I have friends who post daily or more, updates on their lives, families, businesses, pets. A few of these people use this as the primary way of keeping in touch with others, but it always feels so one-sided to me. This isn’t a conversation, even if I’ve been invited, by the posting itself, to comment publicly on someone’s life.

I keep in touch with a few close friends primarily via e-mail. A few more, I exchange letters with. A very few, I talk to by phone. These communications are not daily, not even weekly, but there is more to them, a concentrated effort to share “this is my life right now” and ask how their things are going. This feels comfortable to me, and private (though, yes, I’m so aware that e-mail is only sort of private). This, apparently, makes me different. It’s not generational, although I have noticed a pretty distinct difference between the postings and frequency of GenX and GenY friends (and an even stranger distribution of those older than these groups). It’s me.

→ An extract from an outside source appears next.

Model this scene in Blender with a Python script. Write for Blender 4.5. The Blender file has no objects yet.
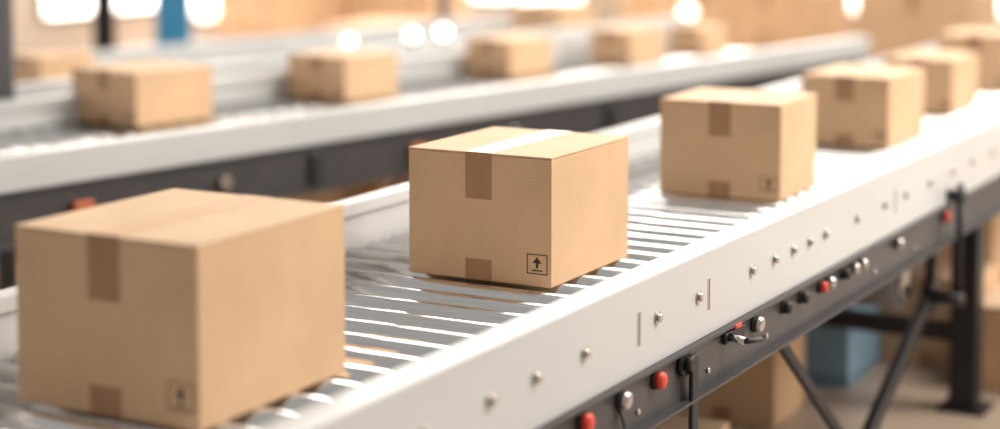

Really digging into the “why” of this need for privacy, I’m starting to think that it, too, has roots in adoption. My parents quest for a child was “public” information. My adoption was “public” information — everyone around me knew more about it than I did for years. My difference, my early story (or, rather, my parents’ story about me — I didn’t know my own origin story until a few years ago) was all public knowledge. I’ve never been shy about telling someone I was adopted, but answering any questions beyond that will definitely depend on my mood that day.

Information is power. Until I started my own search for my own history, that power was never mine. I was never the one with the information, not about myself. And at this point, I see little need to share that information, that power, with the entirety of my social circle. Granted, that makes this blog and what I’m doing here a little odd, but this is different, to me. There is also power in connection, and maybe that’s why adoptees write. I don’t know about other adoptees, but I’m writing for and to other adoptees, inspired by other adoptee writers, seeing the power of finding their voices.

Because that power is new to me, I still hold it close. I still hold myself close, with all the fears of rejection and intrusion that I’ve had my whole life keeping me from sharing with anyone I’ve not clearly established a trust with. When I “curate” myself for the world online, I guess I just don’t have much to say yet.